For now, though, it was enough to have a good time playing with my friends. Our claims to fame include winning three Tricolor Battles in a row and winning one 100x point battle. We got the Tricolor wins by being much better than the other teams involved and by no small amount of luck (it is so much easier to win as either of the two-person attacking teams than the 4-person defending team given the mechanics of the match type as a single mistake on the 4-person team’s part can put them behind in a way they can’t recover from). It took a dozen or so losses for us to figure out a strategy and then a few lucky matches against people of similar skill levels that we could out perform (only one felt like we were way more skilled than the other team), but we managed three in a row toward the end of our 12 hours of playtime. The 100x match was a great comeback and a reward for our hard work after we lost an earlier 100x match by .2%, which was absolutely devastating.
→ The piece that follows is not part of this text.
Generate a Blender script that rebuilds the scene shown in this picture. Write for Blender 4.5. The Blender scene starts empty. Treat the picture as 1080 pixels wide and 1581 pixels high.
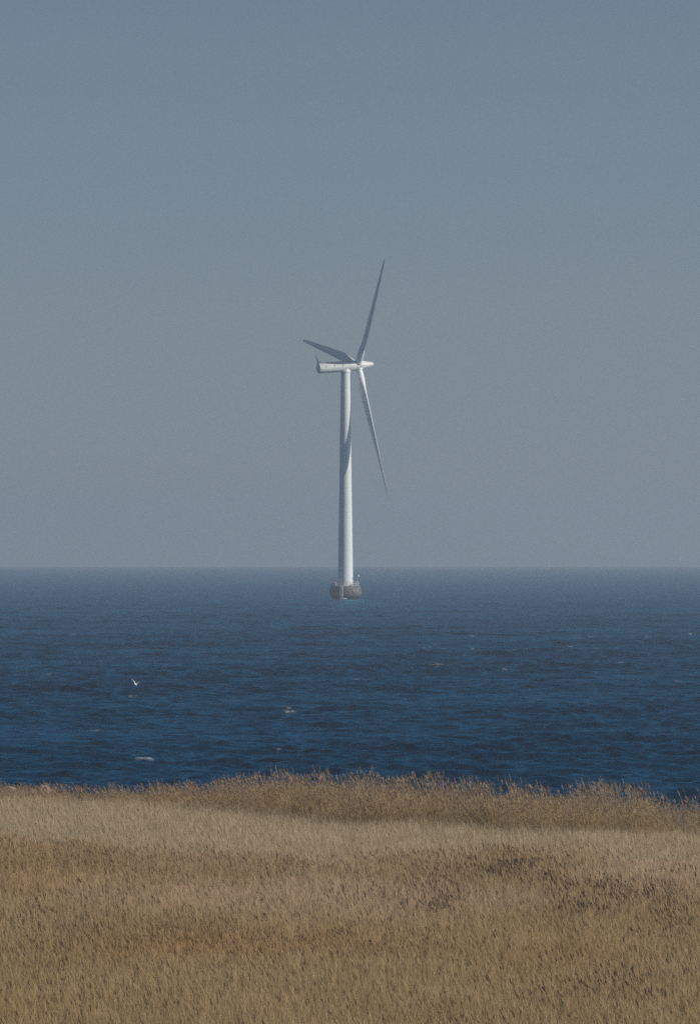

My claims to fame were being a popular target thanks to my excellent engagement and disengagement skills in the later half of the day (I love to play tanks in PVP type games) and being a consistent top performer in not getting taken out. I occasionally would do pretty well on splats (the word for what happens when you take an opponent out), but I couldn’t hold a candle to my friends who routinely hit the double-digits in splats. I don’t think I ever broke out of the single digits on splats, but I did complete one or two matches without getting splatted at all. I also eventually figured out terrain coverage and how to play the objective in what initially felt like a pure PVP game, so I was able to consistently rank highly in terms of terf covered and even bought my team a couple clutch victories with some last-second maneuvers (which I feel very proud of, as a newcomer to the series). We made a great team, the three of us, all of us supplementing and complimenting each other’s skills in ways that made us stronger as a team than inviduals. I don’t think I’d have made it through the whole 12 hours of the demo without them.
Now all that remains is to play the game when it comes out and hope that my experience with the demo translates into the fully-released game. And to hope that they fix tricolor battles so you don’t need to dominate the other teams in order to emerge victorious when you’re playing defense.